Thursday, November 25, 2010

Sailing the Sea of Faith

     At work during the week someone pinned a large piece of paper to the lunchroom wall. At the top of the paper they wrote "Things I Am Thankful For", and left it there, an invitation, or a challenge, perhaps, for the rest of us to contemplate and comment. It was an unexpected holiday greeting, a letter from everyone to everyone, or to be more exact, it was a letter from a few, to the rest of us.
     Just as unexpected, I am awake now wishing I could go back in the anonymity of the darkness and pin a list to that poster because in truth I found it difficult to be spontaneous. I needed to mull it over. It isn't that I find it difficult to be thankful, but that it seems too important to speak in haste. The comments that appeared during the week (there weren't many) were spoken from the surface of life: "I am thankful for my job...", "I'm thankful for my family..." and "I'm thankful that I am healthy..." All good sentiments, of course, but I didn't get the feeling anybody had lost any sleep thinking about it.
     For me, thankfulness opens the door to a great sea of understanding that we don't often risk. The ocean makes us nervous, and rightfully so, because we neither own it nor control it. It is big. To live on the sea means to go with great humility because pride embarks, but never returns. Thankfulness is like that. Pursuing it, following it, tracking it means going out among shifting waters. Our path disappears behind us. Past the horizon, we must find new signposts. We chart our course, but it is only lines on paper--looking up, there is nothing but the sea. That is the life of thankfulness. We go out into the immense heart of God and live in faith and trust.
     The journey of conversion is like making small trips. At first we stay inside the harbor learning the rigging and tackle. We practice our reckoning. We go from end to end and get our balance. We grow used to the sliding, rolling gate of the boat. But eventually we grow eager, dissatisfied, almost hungry for the sea. And so, one day, we head out of the harbor.
     Now we are in open water, but we hang close to the shore, keeping it always at our shoulder, like a walking companion. Day after day we venture farther out to sea, out on the rolling waves, still learning the wind, the currents, the heft of tides. It's a wonderful freedom but on the other side, the outside, there is vast emptiness, and it's scary. But over time cruising the shoreline loses its glamour. This boat is made for making journeys, and at last, as before, we leave the harbor well-provisioned and turn our back on the shore.
     I've never sailed, but I can imagine how it feels, pushing out directly onto the breast of the sea. Now everything is changed, everything is sea and seafaring, and though one is "green" at first, seasoning comes with time. We proceed according to our best skills and understandings and discover that while isolated we are never alone (radios are good metaphor for the connectedness of grace). All things working together bring us safely across the waters to our destination, land, always land. Nobody sails to arrive in the middle of nowhere. And the value of landfall is increased by the journey. We have crossed the open waters. We can now call ourselves sailors. But here's the catch. Once crossed, we are no longer in "our" country. The world has grown.

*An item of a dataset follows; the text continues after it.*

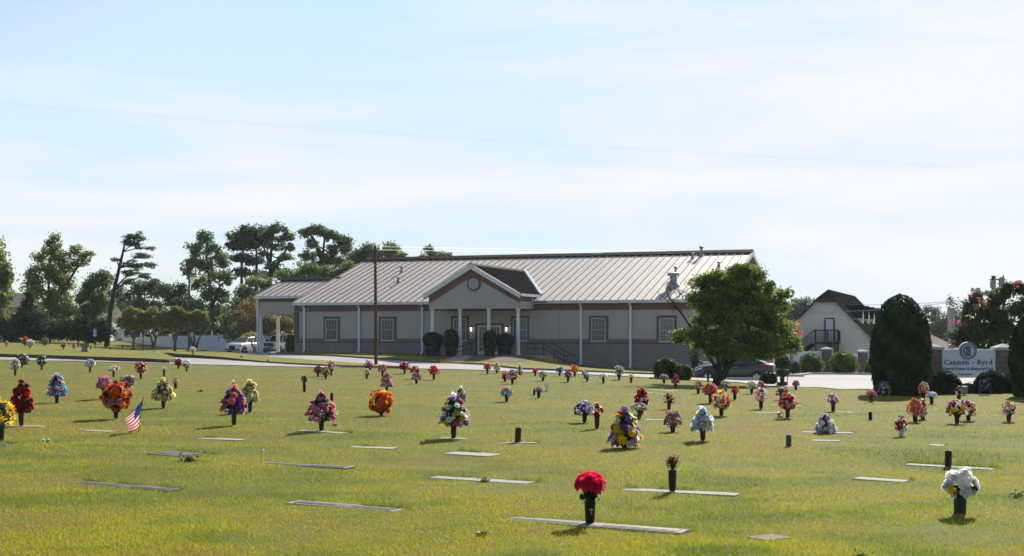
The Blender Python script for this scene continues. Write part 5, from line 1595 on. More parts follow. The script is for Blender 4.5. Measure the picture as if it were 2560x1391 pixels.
            ar_.add(V, [(k, k + 1, 16 + k, 15 + k) for k in range(14)] + [tuple(range(15))])
            ar_.build('wheel_arch', dplast, t)
    return t, fr
def lens(parent, fr, pts, m, name, th=(.02, 0, 0)):
    mb = MB(); mb.prism([fr(*p) for p in pts], fr(*th) - fr(0, 0, 0)); return mb.build(name, m, parent)

# grey saloon, nose to the left, behind the dogwood
carz = EYE - (956 - HOR) / F * 74
cl = (W(1836, 956, 74).x, 74, carz)
greyp = car_paint('bronze_grey_paint', (.028, .025, .023), .15)
ST = [(-2.24, .60, .42, .62, .70, .50), (-2.16, .78, .24, .66, .80, .62), (-1.9, .86, .20, .70, .90, .70), (-1.45, .885, .19, .72, .965, .74), (-1.0, .89, .19, .75, 1.0, .76), (-.4, .89, .18, .80, .96, .78), (.4, .89, .18, .84, .98, .78), (1.2, .895, .19, .87, 1.03, .76), (1.75, .88, .22, .90, 1.06, .72), (2.1, .82, .28, .90, 1.06, .66), (2.22, .70, .40, .86, 1.0, .55), (2.26, .60, .45, .80, .92, .5)]
t, fr = vehicle('saloon_car', 'bronze grey saloon car parked nose left behind the dogwood trunk', cl, -.30, greyp, ST,
    dict(belt=[(-1.02, .70, .98), (1.85, .62, 1.04)], roof=[(-.25, .54, 1.40), (.2, .56, 1.455), (.75, .55, 1.42), (1.05, .52, 1.36)], pillars=[(.32, .74, .96, .35, .57, 1.44), (1.1, .70, 1.0, .95, .54, 1.38)], arch=.885), [-1.36, 1.34], wr=.325, track=.81)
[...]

     I have come to understand, by sailing the sea of faith, that "catholic" is not the whole Christian world. Perhaps it's the contrast of new country, but I have found, across these waters, people who are better Christians than myself. It's not the card you carry that makes you a disciple, it's the years you spend sailing. There are storms out here, dangers and yes, sometimes loneliness. But we embrace them all for the chance to be free of the land, to stand the dancing road for a time until distance and the compass bring us someplace new. We go ashore on unsteady feet. We smell strange smells, taste new foods, listen to new stories, new angles, new perspectives and realize that we know the stories--we take out our own stories from our sea bag and swap them with those we meet and there, in a handshake or in a kiss, we recognize someone familiar. We know these people, and they are us.
     Perhaps we stay awhile, sharing. Perhaps it's just a tip of the hat and wave of the hand before we shove off to new destinations. But as we go from shore to shore across the great waters, we are stitching the many pieces of our world together in a cover that spans everything. Building the body of Christ one heart at a time. Making faith grow.

     Though most of my journeys happen right here at the keyboard of my computer, and though in most respects I have been a timid sailor, I can say this morning that I am grateful for the sea... and I am thankful for all those who have taught me how to sail.